‘Is there a liberal in the room?” One couldn’t help but wonder this while looking around the large ballroom of the Marriott Hotel in Midtown last Thursday evening. It was filled with about 1,000 attendees of what could have been called “The Shmuley Boteach Show.” They were loudly cheering a succession of major conservative political figures outdoing each other in their support for Israel, condemnation of President Obama’s foreign policy, and giving voice to the fears about anti-Semitism at home and abroad.
The formal name of the event was The Third Annual Champion of Jewish Values International Awards Gala. But the host and center of attention was the 48-year-old peripatetic preacher who calls himself “America’s Rabbi.” And the theme of the evening, a fundraiser for Rabbi Boteach’s World Values Network, was, as he asserted in his opening keynote address, “‘Never Again’ must always mean never again.”
The specter and lessons of the Holocaust were ever-present, from the appearance of Nobel Peace laureate and Holocaust survivor Elie Wiesel and special guest Jacqueline Van Maarsen, a childhood friend of Anne Frank, to Rabbi Boteach’s declaration that the world’s “appetite for Jewish blood is back.”
“They hate us because we affirm life,” he roared, and because Israel, with its democratic and humanistic values, “makes its neighbors look terrible.”
With billionaire businessman/philanthropist and backer of conservative candidates Sheldon Adelson on hand, the evening became a kind of audition for Sen. Ted Cruz (R-Texas), a declared presidential aspirant, and New Jersey Gov. Chris Christie, a potential candidate. Both men criticized President Barack Obama for the proposed Iran nuclear deal and for his Mideast policies. Cruz appeared to be the crowd favorite, with a rousing campaign-style speech that envisioned a president in 2017 who instead of “boycotting” Israeli Prime Minister Netanyahu will “stand” with him and Israel.
Christie said “our friends in Israel deserve better than what they’ve gotten in the last seven years from this White House.”

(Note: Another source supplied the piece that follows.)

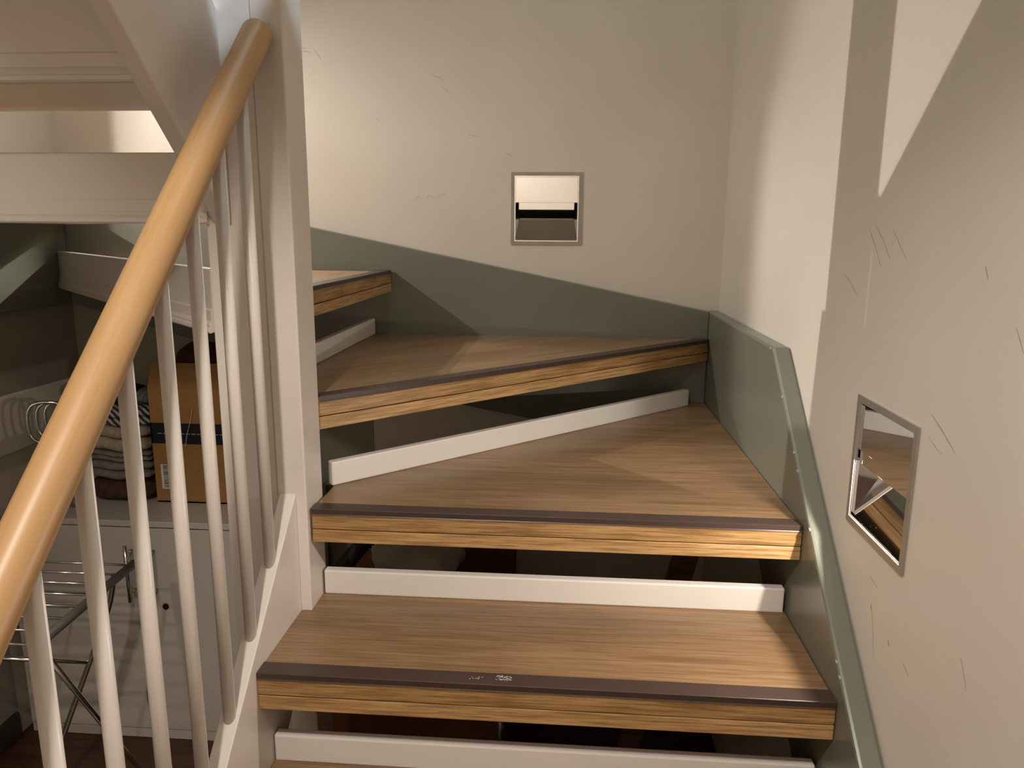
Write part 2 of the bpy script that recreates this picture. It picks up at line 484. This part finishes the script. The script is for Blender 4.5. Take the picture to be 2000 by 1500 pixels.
# moulded boards closing the back of the upper treads
def back_board(a, b, z0, z1, name='riser_board'):
    """moulded fascia: a->b with its face to the right of a->b (towards the viewer)"""
    a = Vector(a + (0,)); b = Vector(b + (0,)); d = (b - a).normalized(); n = Vector((d.y, -d.x, 0))
    prof = [(0, z0 + 0.002), (0.007, z0), (0.010, z0 + 0.003), (0.010, z0 + 0.009), (0.0065, z0 + 0.011), (0.0085, z0 + 0.015),
            (0.0065, z0 + 0.019), (0.004, z0 + 0.022), (0.004, z0 + 0.040), (0.001, z0 + 0.043), (0.001, z1 - 0.002), (-0.001, z1), (-0.018, z1), (-0.018, z0 + 0.002)]
    bm = bmesh.new(); rings = []
    for P in (a, b):
        rings.append([bm.verts.new((P.x + n.x * t, P.y + n.y * t, z)) for t, z in prof])
    m = len(prof)
    for k in range(m):
        bm.faces.new((rings[0][k], rings[0][(k + 1) % m], rings[1][(k + 1) % m], rings[1][k]))
    bm.faces.new(rings[0]); bm.faces.new(rings[1])
    return sp(name, bm, M['white'])
E2 = 0.012
# behind T4 (diagonal), T5, T6
back_board((XL + 0.004, -0.014), (NX0 - 0.004, -0.992), 2 * H - TH, 2 * H + 0.05)
back_board((XL + 0.004, -1.0), (NX0 + 0.006, -1.0), 3 * H - TH - 0.005, 3 * H + 0.05)
back_board((XL + 0.004, -1.157), (-1.033, -1.157), 4 * H - TH, 5 * H - TH)
back_board((XL + 0.004, -1.377), (-1.033, -1.377), 5 * H - TH, 6 * H - TH)

# newel post: two boards with a fine joint, from the floor to the upper floor
newel = sp('newel_post', box(-0.9475, NX1, NY0, NY1, FL, 2.2, bevel=0.003), M['white'])
sp('newel_panel', box(NX0, -0.9478, NY0 + 0.003, NY1, FL, 2.2, bevel=0.002), M['white'])

# stringers
def ystr(x0, x1, pts, mat, bevel=0.004, label=None):
    return sp('stringer', prism(pts, x0, x1, 'x', bevel), mat, label=label)
S = 0.937
zt = lambda y: 0.029 + S * (y + 1.01)
yfl = -1.01 + (FL - 0.029) / S
ystr(-0.943, SL - 0.0005, [(NY0 - 0.0005, zt(NY0)), (yfl, FL), (yfl + 0.34, FL), (NY0 - 0.0005, zt(NY0) - 0.33)], M['white'], 0.002, 'white outer stringer carrying the balusters')
# right grey stringer
zr = lambda y: 0.277 + 0.845 * (y + 0.706)
yfr = -0.706 + (FL - 0.277) / 0.845
ystr(0.0, XR - 0.0005, [(YB - 0.001, 0.2775), (-0.706, 0.2775), (yfr, FL), (yfr + 0.45, FL), (-0.6, zr(-0.6) - 0.46), (-0.3, -0.2), (YB - 0.001, -0.2)], M['grey'], 0.005, 'grey green wall stringer on the right wall')
# back grey stringer
sp('stringer', prism([(0, 0.2765), (XL + 0.03, 0.2765 + 0.1985 * 2.0), (XL + 0.03, 0.277), (-1.45, 0.12), (-0.9, -0.0), (0, -0.16)], 0.0, YB - 0.0005, 'y', 0.003), M['grey'], label='grey green stringer on the back wall')
# left grey stringer rising towards the viewer
sp('stringer', prism([(YB - 0.001, 0.277), (-0.70, 0.277), (-2.2, 1.58), (-2.2, 1.947), (-0.75, 0.687), (YB - 0.001, 0.68)], XL + 0.0005, XL + 0.03, 'x', 0.003), M['grey'], label='grey green stringer on the left wall')
# upper flight outer stringer
S2 = 0.90
zb = lambda y: 0.635 - S2 * (y + 1.135)
ystr(-1.030, -1.0, [(NY0 - 0.0005, zb(NY0)), (-2.3, zb(-2.3)), (-2.3, zb(-2.3) + 0.34), (NY0 - 0.0005, zb(NY0) + 0.34)], M['white'], 0.003, 'white outer stringer of the upper flight')

# ------------------------------------------------------------------ railing
XB = -0.928
rail = thing('stair_railing', 'round beech handrail on slim white balusters left of the steps', 'railing', (XB, -1.55, zt(-1.55)))
RO = Vector(rail.location)
def rp(name, bm, mat, smooth=True):
    o = link_bm(name, bm, mat, None, smooth); o.parent = rail
    o.matrix_parent_inverse = Matrix.Translation(-RO)
    return o
zrail = lambda y: 0.733 - (-(y + 1.109)) * 0.955
def handrail():
    y0, y1 = -2.12, -1.026; R = 0.0242
    a = Vector((XB, y0, zrail(y0))); b = Vector((XB, y1, zrail(y1)))
    d = (b - a).normalized()
    n = 40; pts = [a + (b - a) * i / n for i in range(n + 1)]
    rr = [R] * (n + 1)
    for k in range(1, 7):
        t = k / 6 * math.pi / 2
        pts.append(b + d * 0.018 * math.sin(t)); rr.append(max(R * math.cos(t) ** 0.6, 0.002))
    for k in range(1, 7):
        t = k / 6 * math.pi / 2
        pts.insert(0, a - d * 0.018 * math.sin(t)); rr.insert(0, max(R * math.cos(t) ** 0.6, 0.002))
    # build along local x so that the grain follows the rail
    ang = math.atan2(d.z, d.y)
    bm = bmesh.new()
    L = (b - a).length
    xs = [(p - a).dot(d) for p in pts]
    add_tube(bm, [(x, 0, 0) for x in xs], R, 32, True, lambda i: rr[i])
    o = link_bm('handrail', bm, M['rail'], None, True)
    o.parent = rail
    m = Matrix((d, Vector((-1, 0, 0)), d.cross(Vector((-1, 0, 0))))).transposed().to_4x4()
    m.translation = a - RO
    o.matrix_basis = m
handrail()
base = None
for i in range(11):
    y = -1.099 - 0.0908 * i
    lo, hi = zt(y) - 0.012, zrail(y) - 0.015
    if lo < FL: continue
    bm = tube([(XB, y, lo), (XB, y, hi)], 0.0097, 20)
    rp('baluster', bm, M['white'])
sp('handrail_bracket', box(XB - 0.012, XB + 0.012, NY0 - 0.010, NY0 - 0.0005, zrail(-1.01) - 0.03, zrail(-1.01) + 0.01, bevel=0.002), M['white'])

# ------------------------------------------------------------------ recessed wall lights
def wall_light(name, label, centre, normal, size, group=None, lit=False):
    """square mirror recess light. local x = along the wall, local y = into the wall, z up"""
    w = size / 2
    root = thing(name, label, 'wall light', centre)
    root.rotation_euler = (0, 0, normal)
    f = bmesh.new(); fw = 0.0105; pr = 0.0035
    for (a, b, c, d) in ((-w, w, w - fw, w), (-w, w, -w, -w + fw), (-w, -w + fw, -w + fw, w - fw), (w - fw, w, -w + fw, w - fw)):
        add_box(f, a, b, -pr, 0.004, c, d)
    bmesh.ops.remove_doubles(f, verts=f.verts[:], dist=1e-6)
    link_bm('frame', f, M['frame'], root)
    i = w - fw
    rim = bmesh.new()
    for (a, b, c, d) in ((-i, i, i - 0.003, i), (-i, i, -i, -i + 0.003), (-i, -i + 0.003, -i + 0.003, i - 0.003), (i - 0.003, i, -i + 0.003, i - 0.003)):
        add_box(rim, a, b, -0.0015, 0.005, c, d)
    link_bm('rim', rim, M['mirror'], root)
    i -= 0.0031
    zc = 0.018 * size / 0.21           # lower edge of the cover
    # cover plate in front of the lamp
    link_bm('lamp_cover', box(-i, i, 0.001, 0.003, zc, i, bevel=0.0006), M['mirror'], root)
    link_bm('cover_lip', box(-i * 0.9, i * 0.9, 0.0032, 0.009, zc - 0.021, zc + 0.002, bevel=0.001), M['mirror'], root)
    # curved reflector: from the lower front edge back and up
    D = 0.062; n = 3
    bm = bmesh.new(); rows = []
    for k in range(n + 1):
        t = k / n
        z = -i + 0.001 + (zc + 0.03 + i) * t
        y = 0.004 + D * t
        rows.append((y, z))
    for (y, z) in rows: pass
    L = [[bm.verts.new((s * (i - 0.024 * (k / n)), y, z)) for s in (-1, 1)] for k, (y, z) in enumerate(rows)]
    for A, B in zip(L, L[1:]): bm.faces.new((A[0], A[1], B[1], B[0]))
    o = link_bm('reflector', bm, M['mirror'], root, False)
    sol = o.modifiers.new('thickness', 'SOLIDIFY'); sol.thickness = 0.0015; sol.offset = -1
    # side cheeks
    for s in (-1, 1):
        bm = bmesh.new()
        f0 = [bm.verts.new((s * i, 0.004, z)) for (y, z) in rows]
        f1 = [bm.verts.new((s * (i - 0.024 * (k / n)), y, z)) for k, (y, z) in enumerate(rows)]
        for k in range(n):
            if k == 0: bm.faces.new((f0[0], f0[1], f1[1]))
            else: bm.faces.new((f0[k], f0[k + 1], f1[k + 1], f1[k]))
        o = link_bm('side_reflector', bm, M['mirror'], root, False)
    # housing behind
    hb = bmesh.new(); k = i - 0.002; t = 0.002; d1 = 0.090
    add_box(hb, -k, k, d1, d1 + t, -k, k)
    add_box(hb, -k, k, 0.006, d1, k - t, k); add_box(hb, -k, k, 0.070, d1, -k, -k + t)
    link_bm('housing', hb, M['frame'], root)
    return root
s = FIX_B[1] - FIX_B[0]
wall_light('recessed_wall_light', 'square chrome recessed wall light on the back wall above the grey stringer', ((FIX_B[0] + FIX_B[1]) / 2, YB, (FIX_B[2] + FIX_B[3]) / 2), 0.0, s)
s2 = FIX_R[1] - FIX_R[0]
wall_light('recessed_wall_light', 'square chrome recessed wall light on the right wall, seen at an angle', (XR, (FIX_R[0] + FIX_R[1]) / 2, (FIX_R[2] + FIX_R[3]) / 2), -math.pi / 2, s2)
wall_light('recessed_wall_light', 'lit recessed wall light of the upper flight, hidden behind the newel post', ((FIX_U[0] + FIX_U[1]) / 2, YB, (FIX_U[2] + FIX_U[3]) / 2), 0.0, s)

wall_light('recessed_wall_light', 'lit recessed wall light on the left wall above the upper flight', (XL, (FIX_L[0] + FIX_L[1]) / 2, (FIX_L[2] + FIX_L[3]) / 2), math.pi / 2, s2)

# ------------------------------------------------------------------ storage nook
CX0, CX1, CY0, CY1, CZ = -2.0, -1.2, -0.390, -0.004, -0.288
cab = thing('storage_cabinet', 'low white two-door cabinet with vertical bar handles in the nook', 'cabinet', ((CX0 + CX1) / 2, (CY0 + CY1) / 2, FL))
CO = Vector(cab.location)
def cp(name, bm, mat, parent=cab, smooth=False):
    o = link_bm(name, bm, mat, None, smooth)
    o.parent = parent
    if parent is cab: o.matrix_parent_inverse = Matrix.Translation(-CO)
    return o
cp('carcass', box(CX0, CX1, CY0 + 0.02, CY1, FL + 0.001, CZ - 0.0185), M['cab'])
cp('top_panel', box(CX0 - 0.004, CX1 + 0.004, CY0 - 0.004, CY1, CZ - 0.018, CZ, bevel=0.002), M['cab'])
cp('plinth', box(CX0, CX1, CY0 + 0.002, CY0 + 0.0195, FL + 0.001, FL + 0.030, bevel=0.001), M['cab'])
XM = -1.60
for a, b, hx in ((CX0, XM - 0.0015, XM - 0.033), (XM + 0.0015, CX1, XM + 0.030)):
    d = cp('door', box(a, b, CY0, CY0 + 0.0185, FL + 0.033, CZ - 0.022, bevel=0.0015), M['cab'])
    hb = tube([(hx, CY0 - 0.030, -0.520), (hx, CY0 - 0.030, -0.352)], 0.006, 12)
    for z in (-0.495, -0.378): add_tube(hb, [(hx, CY0 - 0.030, z), (hx, CY0 + 0.002, z)], 0.004, 10)
    h = link_bm('handle', hb, M['chrome'], None, True); h.parent = d
lk = cp('lock', tube([(XM + 0.052, CY0 - 0.003, -0.545), (XM + 0.052, CY0 + 0.002, -0.545)], 0.009, 16), M['hole'])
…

Sen. Bob Menendez, though a Democrat, was praised by Adelson, who introduced him as “a true hero” for his efforts to thwart the proposed Iran agreement. Menendez, who is under indictment on bribery charges, inferred that Obama is naïve in his dealings with Tehran. “Hope is a not a national security solution,” he asserted.
Also on hand was Israel’s Ambassador to the U.S. Ron Dermer, a close friend of Rabbi Boteach since the diplomat was a student at Oxford University in England and active in the rabbi’s L’Chaim Society. Dermer warned that “we are returning to those dark days” of anti-Semitism.
That certainly seems to be true in Europe. But the fact that there appears to be little if any overt anti-Semitism directed at Adelson, a very public Jewish, Las Vegas-based billionaire outspoken on behalf of Israel and seeking to influence national elections here and in Israel, seems to prove anti-Semitism is not a major threat in the U.S. today.
The World Values Network dinner took place just a few days before a New York Times/CBS poll found that 46 percent of Americans favored a “complete overhaul” of how campaigns are financed in order to rid politics of big-money contributors like Adelson. He is reported to have spent nearly $100 million on candidates during the 2012 election season, with little success at the ballot box.